Your Readiness Score

Scores are calculated automatically as you answer each question above.

# Dimension Score / 12
01 Process Clarity
02 Data Readiness
03 Team & Skills
04 Technical Infrastructure
05 Budget & Expectations
06 Governance & Compliance
Total AI Readiness Score
/ 72
54 – 72
You're ready. Start now.

Strong foundations across most dimensions. You have the conditions for a real AI project with measurable outcomes. Don't over-plan — pick a use case and start.

36 – 53
You're close. Close the gaps.

Solid in most areas with 1–2 clear weaknesses. Focus improvement efforts on your lowest-scoring dimensions before committing to a full build.

18 – 35
Groundwork first.

Multiple dimensions need attention. The investment in foundations now will directly determine whether your AI project succeeds or fails. Don't skip steps.

0 – 17
Step back before stepping forward.

Several critical prerequisites are missing. Starting an AI project now would likely fail and create skepticism. Lay the foundations first — you'll move faster later.

Red flags & green flags

Regardless of your score, these signals matter.

Stop. Address these first.

  • You can't describe the process you want to automate in under 2 minutes.
  • Your data lives primarily in people's heads, not in systems.
  • You expect AI to replace strategy, not execute it.
  • You're investing because competitors are — not because you've identified a real, painful problem.
  • Nobody on the team actually has bandwidth for this right now.
  • There's no single decision-maker for this initiative.

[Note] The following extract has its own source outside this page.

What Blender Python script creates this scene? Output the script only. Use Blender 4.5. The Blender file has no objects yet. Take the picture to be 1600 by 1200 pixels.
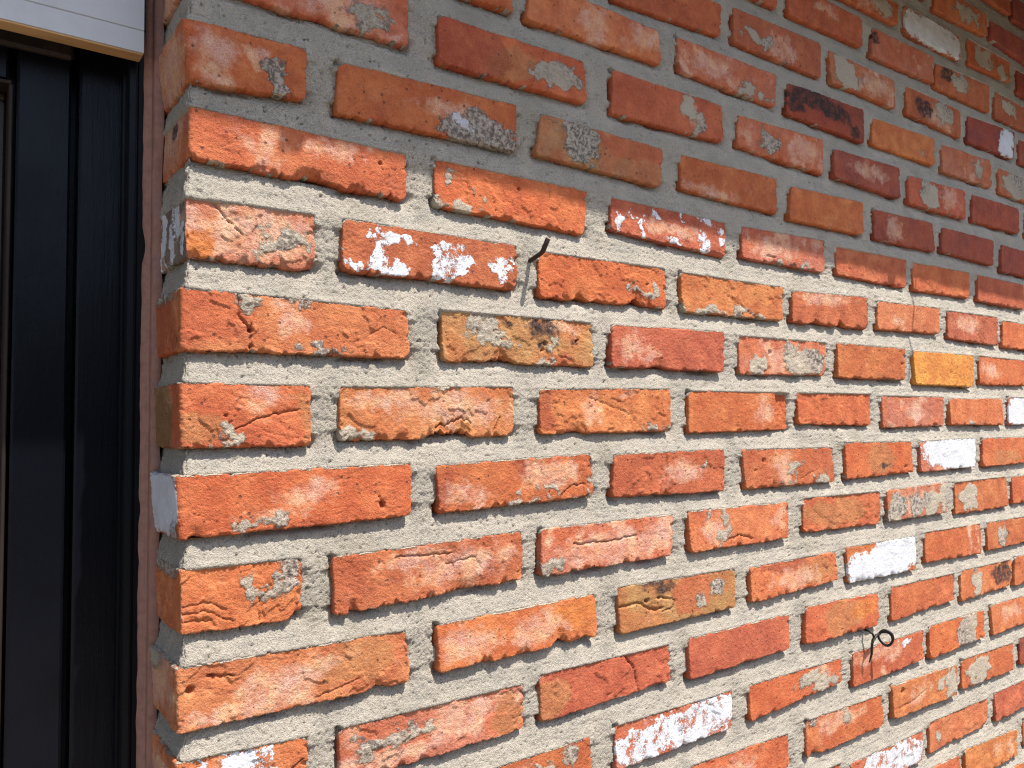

Go. You have what it takes.

  • You have one specific, painful, repetitive process — and you can describe every step.
  • You have a champion: one person who is curious, not scared, and has authority.
  • You're comfortable starting small and proving value before scaling.
  • You scored 8+ on at least 4 of the 6 dimensions.
  • You can tie the success of the project to a number — not a feeling.
  • Leadership is actively supportive — not just allowing it.